Exercise objective: Set down the data below without change, skipping the pictures it holds.

[start of Dataset excerpt]

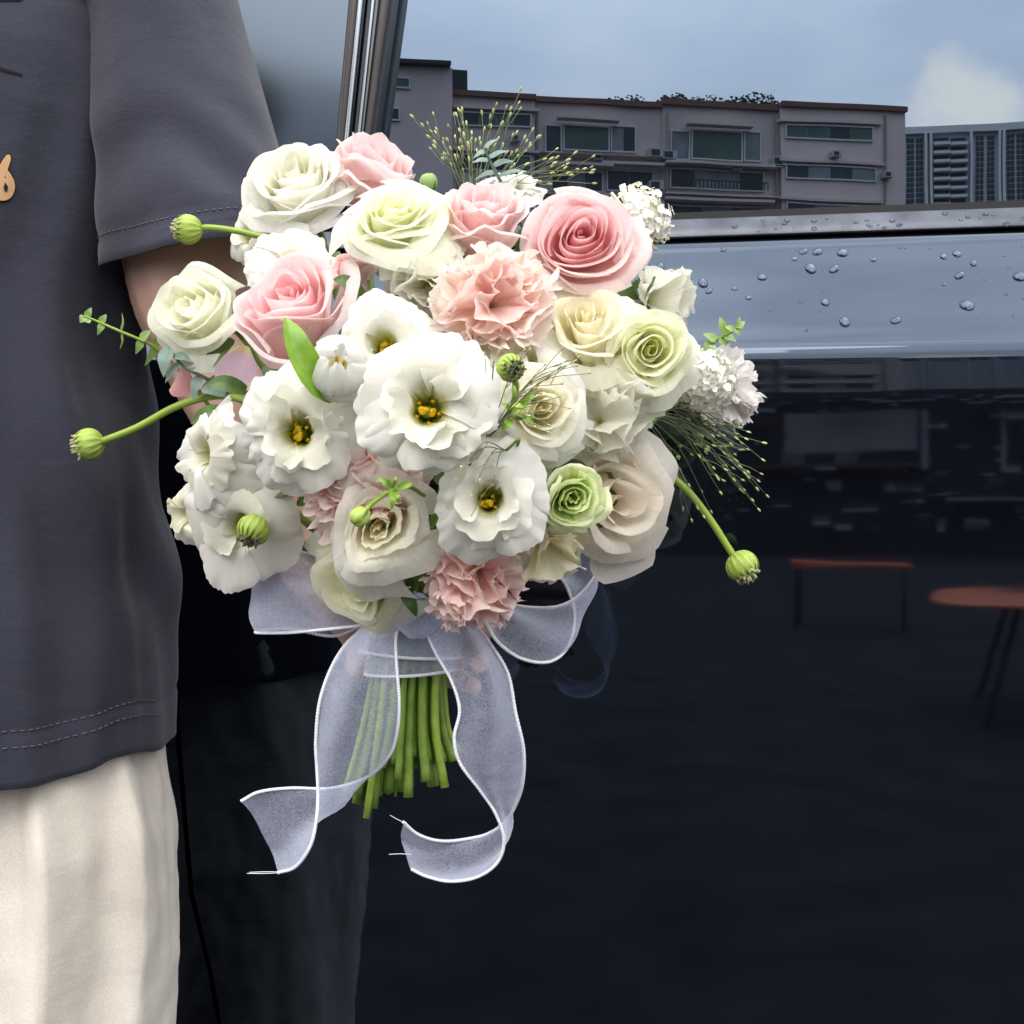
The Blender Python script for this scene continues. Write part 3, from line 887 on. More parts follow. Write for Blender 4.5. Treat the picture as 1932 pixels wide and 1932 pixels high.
MB().grid(np.concatenate([P, [lip], [ins]]), close_u=True, flip=True).build('sleeve', SHIRT, shirt)
# far sleeve
Q = P.copy(); Q[:, :, 0] = 2 * X0 - Q[:, :, 0]
Q = Q - np.array([.02, 0, 0])
MB().grid(Q, close_u=True).build('sleeve', SHIRT, shirt)

# stitched hem lines: short proud dashes
def stitches(ring, z_up, every, parent, skip=()):
    mb = MB(); m = len(ring)
    big = spline(np.vstack([ring, ring[:1]]), m * 6)
    for k in range(0, len(big) - every, every):
        a, b_ = big[k], big[k + max(2, int(every * .62))]
        if a[1] > PC[1]: continue
        o = (a + b_) / 2; rad = np.array([o[0] - PC[0], o[1] - PC[1], 0]); rad /= np.linalg.norm(rad) + 1e-9
        mb.tube([a + rad * .0006, o + rad * .0009, b_ + rad * .0006], .00042, 5)
    s_ = mb.build('hem_stitching', STITCH, parent); s_['kind'] = 'stuff'
i0 = int(np.argmin(abs(zs - .828)))
stitches(rings[i0], 0, 5, shirt)
i1 = int(np.argmin(abs(zs - .818)))
stitches(rings[i1], 0, 5, shirt)
mb = MB()
big = spline(np.vstack([P[int(nsl * .925)], P[int(nsl * .925)][:1]]), 400)
for k in range(0, 396, 4):
    a, b_ = big[k], big[k + 2]
    c_ = big.mean(0); o = (a + b_) / 2; rad = (o - c_) / np.linalg.norm(o - c_)
    mb.tube([a + rad * .0006, o + rad * .0009, b_ + rad * .0006], .0004, 5)
s_ = mb.build('cuff_stitching', STITCH, shirt); s_['kind'] = 'stuff'

# printed shapes on the chest, hugging the cloth
bm_ = bmesh.new(); bm_.from_mesh(shirt.data); bvh = BVHTree.FromBMesh(bm_)
def on_shirt(u, v, off):
    d = Vector(((u - 966) * K, 1, -(v - 966) * K)).normalized()
    hit, nrm, idx, dist = bvh.ray_cast(Vector((0, 0, H)), d)
    if hit is None: return None
    return np.array(hit - d * off)
def print_patch(name, outline, mat, off):
    c = np.mean(outline, axis=0)
    n = len(outline); rows = [[], [], [], []]
    for k, s in enumerate((.05, .4, .75, 1.0)):
        for q in outline:
            p = on_shirt(*(c + (np.array(q) - c) * s), off)
            if p is None: return
            rows[k].append(p)
    MB().grid(np.array(rows), close_u=True).build(name, mat, shirt)
P_TAN = flat_mat('print_tan', (.56, .33, .17), .8, .2); P_INK = flat_mat('print_black', (.01, .009, .01), .8, .2); P_PINK = flat_mat('print_pink', (.72, .30, .38), .8, .2)
tear = [(-14, 332), (-4, 318), (5, 302), (13, 292), (19, 293), (20, 303), (14, 318), (20, 328), (27, 342), (28, 356), (22, 371), (10, 378), (-6, 376), (-16, 360)]
def grow(o, g):
    c = np.mean(o, axis=0)
    return [tuple(np.array(q) + (np.array(q) - c) / np.linalg.norm(np.array(q) - c) * g) for q in o]
tear = [tuple(q) for q in spline(np.array(tear + tear[:1], float), 40)[:-1]]
print_patch('shirt_print', grow(tear, 2.6), P_INK, .0010)
print_patch('shirt_print', tear, P_TAN, .0016)
print_patch('shirt_print', [(7, 353), (10, 344), (15, 352), (14, 361), (9, 361)], P_INK, .0022)
print_patch('shirt_print', [(-6, 125), (10, 129), (43, 139), (42, 143), (10, 135), (-6, 130)], P_INK, .0010)
print_patch('shirt_print', [(-20, -14), (44, -14), (45, -3), (38, 2), (-20, 2)], P_INK, .0010)
print_patch('shirt_print', [(-20, -14), (41, -14), (42, -4), (36, -1), (-20, -1)], P_PINK, .0016)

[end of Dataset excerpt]

Task output:
The Blender Python script for this scene continues. Write part 3, from line 887 on. More parts follow. Write for Blender 4.5. Treat the picture as 1932 pixels wide and 1932 pixels high.
MB().grid(np.concatenate([P, [lip], [ins]]), close_u=True, flip=True).build('sleeve', SHIRT, shirt)
# far sleeve
Q = P.copy(); Q[:, :, 0] = 2 * X0 - Q[:, :, 0]
Q = Q - np.array([.02, 0, 0])
MB().grid(Q, close_u=True).build('sleeve', SHIRT, shirt)

# stitched hem lines: short proud dashes
def stitches(ring, z_up, every, parent, skip=()):
    mb = MB(); m = len(ring)
    big = spline(np.vstack([ring, ring[:1]]), m * 6)
    for k in range(0, len(big) - every, every):
        a, b_ = big[k], big[k + max(2, int(every * .62))]
        if a[1] > PC[1]: continue
        o = (a + b_) / 2; rad = np.array([o[0] - PC[0], o[1] - PC[1], 0]); rad /= np.linalg.norm(rad) + 1e-9
        mb.tube([a + rad * .0006, o + rad * .0009, b_ + rad * .0006], .00042, 5)
    s_ = mb.build('hem_stitching', STITCH, parent); s_['kind'] = 'stuff'
i0 = int(np.argmin(abs(zs - .828)))
stitches(rings[i0], 0, 5, shirt)
i1 = int(np.argmin(abs(zs - .818)))
stitches(rings[i1], 0, 5, shirt)
mb = MB()
big = spline(np.vstack([P[int(nsl * .925)], P[int(nsl * .925)][:1]]), 400)
for k in range(0, 396, 4):
    a, b_ = big[k], big[k + 2]
    c_ = big.mean(0); o = (a + b_) / 2; rad = (o - c_) / np.linalg.norm(o - c_)
    mb.tube([a + rad * .0006, o + rad * .0009, b_ + rad * .0006], .0004, 5)
s_ = mb.build('cuff_stitching', STITCH, shirt); s_['kind'] = 'stuff'

# printed shapes on the chest, hugging the cloth
bm_ = bmesh.new(); bm_.from_mesh(shirt.data); bvh = BVHTree.FromBMesh(bm_)
def on_shirt(u, v, off):
    d = Vector(((u - 966) * K, 1, -(v - 966) * K)).normalized()
    hit, nrm, idx, dist = bvh.ray_cast(Vector((0, 0, H)), d)
    if hit is None: return None
    return np.array(hit - d * off)
def print_patch(name, outline, mat, off):
    c = np.mean(outline, axis=0)
    n = len(outline); rows = [[], [], [], []]
    for k, s in enumerate((.05, .4, .75, 1.0)):
        for q in outline:
            p = on_shirt(*(c + (np.array(q) - c) * s), off)
            if p is None: return
            rows[k].append(p)
    MB().grid(np.array(rows), close_u=True).build(name, mat, shirt)
P_TAN = flat_mat('print_tan', (.56, .33, .17), .8, .2); P_INK = flat_mat('print_black', (.01, .009, .01), .8, .2); P_PINK = flat_mat('print_pink', (.72, .30, .38), .8, .2)
tear = [(-14, 332), (-4, 318), (5, 302), (13, 292), (19, 293), (20, 303), (14, 318), (20, 328), (27, 342), (28, 356), (22, 371), (10, 378), (-6, 376), (-16, 360)]
def grow(o, g):
    c = np.mean(o, axis=0)
    return [tuple(np.array(q) + (np.array(q) - c) / np.linalg.norm(np.array(q) - c) * g) for q in o]
tear = [tuple(q) for q in spline(np.array(tear + tear[:1], float), 40)[:-1]]
print_patch('shirt_print', grow(tear, 2.6), P_INK, .0010)
print_patch('shirt_print', tear, P_TAN, .0016)
print_patch('shirt_print', [(7, 353), (10, 344), (15, 352), (14, 361), (9, 361)], P_INK, .0022)
print_patch('shirt_print', [(-6, 125), (10, 129), (43, 139), (42, 143), (10, 135), (-6, 130)], P_INK, .0010)
print_patch('shirt_print', [(-20, -14), (44, -14), (45, -3), (38, 2), (-20, 2)], P_INK, .0010)
print_patch('shirt_print', [(-20, -14), (41, -14), (42, -4), (36, -1), (-20, -1)], P_PINK, .0016)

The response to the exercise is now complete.